Mr. Bolton needs to stop regarding every security problem the U.S. faces as a nail to be whacked with an American hammer. Treating Taiwan as a strategic asset to be denied Beijing through military means, as Bolton seems to suggest we do, is the surest path to an otherwise avoidable conflict with China. Taiwan is an important democratic friend, but it is not a vital component of America’s defense. It is primarily a political problem that cannot be solved by ever greater levels of U.S. military strength and open-ended support for the Taiwan government. China is too big, too strong, and too committed, and the island is far too close to the Chinese mainland, for such a simplistic approach to work, even if financially viable (which it is not). 

The only viable U.S. strategy for managing this problem over the foreseeable future is to reinject new life into Washington’s anemic One China policy by clearly limiting its political and military ties with Taipei even as it pressures the island to do much more for its own defense, while also building the U.S. capabilities necessary to prevent a Chinese miscalculation. Few Americans will agree to send their sons and daughters to fight and die for a Taiwan that fails to do what is required to defend itself.  This is especially true if Washington is seen as provoking such a conflict by throwing away the only policy approach that has preserved the peace in Asia.

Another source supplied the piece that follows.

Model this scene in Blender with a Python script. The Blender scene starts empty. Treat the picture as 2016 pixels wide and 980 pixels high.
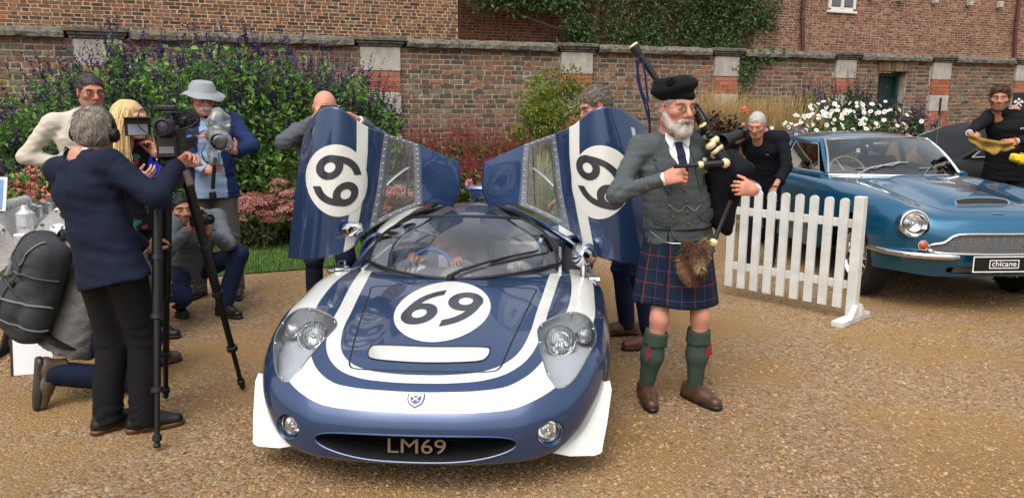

On the nuclear front, Bolton again seems to think that more weapons are always better. A renewed nuclear arms race, this time including China, will simply deplete U.S. resources desperately needed elsewhere without adding one whit to U.S. security. China’s nuclear weapons pose a direct potential threat to the United States, and its increasing nuclear arsenal indeed requires Beijing’s entrance into some level of strategic dialogue with the other nuclear powers. But this should proceed on the basis of a U.S. recognition of the reality of mutual deterrence based on mutual vulnerability, and a desire to place clear limits on those types of nuclear weapons that make such warfighting more acceptable, not on some destructive effort to eliminate all restraints.

Bolton is right to demand an actual China strategy from the Biden Administration, but we don’t need the strategy he appears to be pushing.